Could the lines from the start of the data through the line with "2.60), frosted, root)" be set down exactly, with no pictures among them?

══ Data segment ══

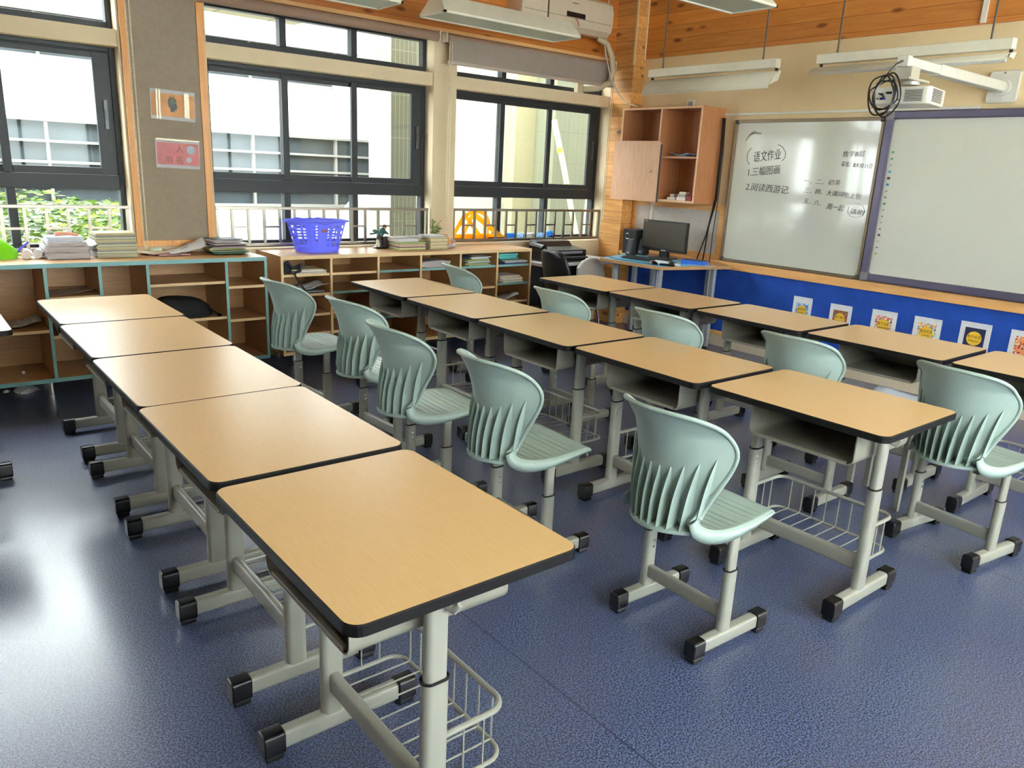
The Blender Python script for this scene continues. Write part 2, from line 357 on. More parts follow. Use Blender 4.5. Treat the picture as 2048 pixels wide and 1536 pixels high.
# corridor windows of frosted glass on the right hand wall (behind the camera)
frosted = translucent('frosted glass', (238, 242, 240), .4, .97)
for i, (a, b) in enumerate(CORR):
    fr = MB()
    for x in (a, a+(b-a)/3-.02, a+2*(b-a)/3-.02, b-.04): fr.box(x, x+.04, YR-.12, YR-.08, 0.95, 2.60)
    fr.box(a, b, YR-.12, YR-.08, 0.95, 0.99).box(a, b, YR-.12, YR-.08, 2.56, 2.60).box(a, b, YR-.12, YR-.08, 1.9, 1.94)
    root = struct('window_%d' % (6+i), fr, alu)
    obj('pane', MB().box(a, b, YR-.102, YR-.098, 0.95, 2.60), frosted, root)

# safety rails on the sills
def sill_rail(x0, x1, label):
    t = thing('window_rail', label, 'railing', (x0, YW+.03, .845), group='steel safety rails on the window sills')
    L = x1-x0; n = 15; z1 = .29
    obj('top_rail', MB().box(0, L, -.012, .012, z1-.022, z1), steel, t, bevel=.003)
    obj('bottom_rail', MB().box(0, L, -.012, .012, 0, .02), steel, t, bevel=.003)
    for i in range(n+1):
        x = L*i/n; x = min(max(x, .011), L-.011)
        obj('bar', MB().box(x-.009, x+.009, -.009, .009, .02, z1-.022), steel, t)
    for i in range(1, n-1, 2):
        obj('cross_piece', MB().box(L*i/n+.009, L*(i+1)/n-.009, -.007, .007, .135, .149), steel, t)
sill_rail(-.52, 1.297, 'steel safety rail across the leftmost window, left of the pinboard')
sill_rail(1.868, 3.672, 'steel safety rail across the middle window, behind the blue basket')
sill_rail(3.93, 5.745, 'steel safety rail across the window with the orange set squares')

# roller blinds
blindf = mat('grey blind fabric', (150, 138, 128), .8)
def beads(pts, r=.0055):
    m = MB()
    for a, b in zip(pts, pts[1:]):
        a = Vector(a); b = Vector(b); n = max(1, int((b-a).length/.011))
        for i in range(n):
            c = a.lerp(b, i/n)
            m.lathe([(.0005, -r), (r*.8, -r*.6), (r, 0), (r*.8, r*.6), (.0005, r)], c, 5)
    return m
def blind(x0, x1, label, drop, chains):
    t = thing('roller_blind', label, 'blind', (x0, 5.655, 2.49), group='roller blinds above the windows')
    obj('roller', MB().cyl((0, 0, 0), .036, x1-x0, 20, 0), mat('brownish blind roll', (160, 134, 116), .7), t, smooth=40)
    for x in (-.012, x1-x0): obj('bracket', MB().box(x, x+.012, -.03, .042, -.03, .045), white, t)
    if drop:
        obj('fabric', MB().box(.02, x1-x0-.02, -.037, -.0345, -drop, 0), blindf, t)
        obj('bottom_bar', MB().box(.0, x1-x0, -.046, -.026, -drop-.028, -drop), mat('blind bottom bar', (176, 160, 148), .5), t, bevel=.003)
    for chain_x, chain_z in chains:
      cx = chain_x-x0; cz = chain_z-2.49; fy = -.052 if drop else -.04
      m = beads([(cx, fy, -.02), (cx, fy, cz+.03), (cx+.006, fy, cz+.008), (cx+.012, fy, cz), (cx+.018, fy, cz+.008), (cx+.022, fy, cz+.03), (cx+.022, fy, -.02)])
      obj('bead_chain', m, mat('ivory beads', (228, 214, 184), .4), t, smooth=60)
blind(-.56, 1.35, 'rolled up blind over the leftmost window with a long bead chain beside the pinboard', 0, [(1.345, .86)])
blind(1.80, 3.68, 'rolled up brownish roller blind over the middle window', 0, [])
blind(3.76, 5.70, 'grey roller blind lowered a little over the window beside the wooden column', .17, [(3.765, .86), (5.64, 1.05)])

# ------------------------------------------------------------------ outdoors
def plane_y(m, x0, x1, y, z0, z1): return m.box(x0, x1, y, y+.3, z0, z1)
fac = mat('white facade paint', (196, 196, 192), .8)
faccream = mat('cream facade paint', (176, 170, 140), .8)
gl = mat('dark facade glass', (56, 62, 66), .5, 0, .08, var=.4, vscale=.9)
lou = mat('white louvre', (110, 108, 102), .6)
bl = thing('apartment_building', 'white building across the yard with long grey window strips', 'building', (0, 16, -4))
def bp(name, mb, m, par=bl):
    mb.v = [(v[0], v[1]-16, v[2]+4) for v in mb.v]; return obj(name, mb, m, par)
strips = [(-9.9, -8.4), (-3.0, -2.0), (.55, 1.95), (2.98, 3.70), (6.4, 8.0)]
wz = MB(); z = -4
for a, b in [(.55, 1.95), (2.98, 3.70)]:
    wz.box(-14, 40, 16, 16.5, z, a); z = b
wz.box(-14, 40, 16, 16.5, z, 4.6)
bp('wall', wz, fac)
for a, b in [(.55, 1.95), (2.98, 3.70)]:
    g = MB().box(-14, 40, 16.12, 16.2, a, b); w = bp('window_strip', g, gl)
    fr = MB(); n = 4 if b-a > 1 else 2
    for i in range(0, n+1): zz = a+(b-a)*i/n; fr.box(-14, 40, 15.99, 16.1, zz-.022, zz+.022)
    x = -14
    while x < 40: fr.box(x, x+.05, 16.02, 16.11, a, b); x += 1.82
    bp('window_bars', fr, lou, w)
bp('roof', MB().box(-14, 40, 15.4, 18, 4.6, 4.9), fac)
st = thing('outdoor_staircase', 'white outdoor staircase parapet slanting in front of the window strips', 'staircase', (0, 15, -4))
o = MB()
o.prism([(8.9, 2.0), (5.0, -2.2), (5.0, -4), (11.5, -4), (11.5, 2.0)], 1, 14.9, 15.1).prism([(8.8, 4.15), (7.25, 3.1), (7.6, 2.5), (11.5, 2.5), (11.5, 4.15)], 1, 14.9, 15.1)
o.v = [(v[0], v[1]-15, v[2]+4) for v in o.v]; obj('parapet', o, fac, st)
struct('trim_6', MB().box(1.6, 3.92, YW+.25, 9.0, 2.95, 3.15), tiles('eave panels', (170, 158, 128), (120, 112, 92), 0, 1, .6, .6, .04, .7))
tl = tiles('pale grey green tiles', (88, 92, 80), (136, 136, 124), 0, 2, .052, .44, .10, .35)
tag(obj('tiled_pillar', MB().box(4.37, 4.78, 7.6, 8.1, -4, 2.95), tl, bevel=.01), 'grey green tiled pillar outside the middle window', 'pillar')
tl2 = tiles('pale yellow green tiles', (126, 128, 108), (88, 88, 80), 0, 2, .085, .40, .03, .35)
wing = thing('building_wing', 'bright white wing wall and tiled wall seen through the window beside the column', 'building', (0, 8, -4))
for nm, mb, mm in (('white_wall', MB().box(5.22, 6.72, 8.6, 8.9, -4, 4.6), fac), ('column', MB().box(6.72, 7.06, 8.4, 8.9, -4, 4.6), faccream), ('tiled_wall', MB().box(7.06, 9.6, 8.0, 8.5, -4, 4.6), tl2)):
    mb.v = [(v[0], v[1]-8, v[2]+4) for v in mb.v]; obj(nm, mb, mm, wing)
pa, pb = at(1108, 240, 1, 7.7), at(1142, 415, 1, 7.7)
pole = MB().tube([pa, pa.lerp(pb, .5)+Vector((.01, 0, 0)), pb, pb+(pb-pa)*3.2], .035, 10)
pole.v = [tuple(Vector(v)-pb) for v in pole.v]
po = tag(obj('bamboo_pole', pole, mat('peeling white pole', (232, 222, 190), .6), smooth=40, loc=tuple(pb)), 'slanting white pole with yellow bands against the tiled wall outside', 'pole')
for k in (.33, .74):
    c = (pa.lerp(pb, k)-pb); d = (pb-pa).normalized()
    obj('band', MB().tube([c-d*.03, c+d*.03], .038, 10), mat('yellow band', (236, 190, 80), .5), po, smooth=40)
struct('trim_7', MB().box(-30, 50, YW+.3, 60, -4.2, -4), mat('courtyard paving', (110, 112, 104), .9))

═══

• In response:
The Blender Python script for this scene continues. Write part 2, from line 357 on. More parts follow. Use Blender 4.5. Treat the picture as 2048 pixels wide and 1536 pixels high.
# corridor windows of frosted glass on the right hand wall (behind the camera)
frosted = translucent('frosted glass', (238, 242, 240), .4, .97)
for i, (a, b) in enumerate(CORR):
    fr = MB()
    for x in (a, a+(b-a)/3-.02, a+2*(b-a)/3-.02, b-.04): fr.box(x, x+.04, YR-.12, YR-.08, 0.95, 2.60)
    fr.box(a, b, YR-.12, YR-.08, 0.95, 0.99).box(a, b, YR-.12, YR-.08, 2.56, 2.60).box(a, b, YR-.12, YR-.08, 1.9, 1.94)
    root = struct('window_%d' % (6+i), fr, alu)
    obj('pane', MB().box(a, b, YR-.102, YR-.098, 0.95, 2.60), frosted, root)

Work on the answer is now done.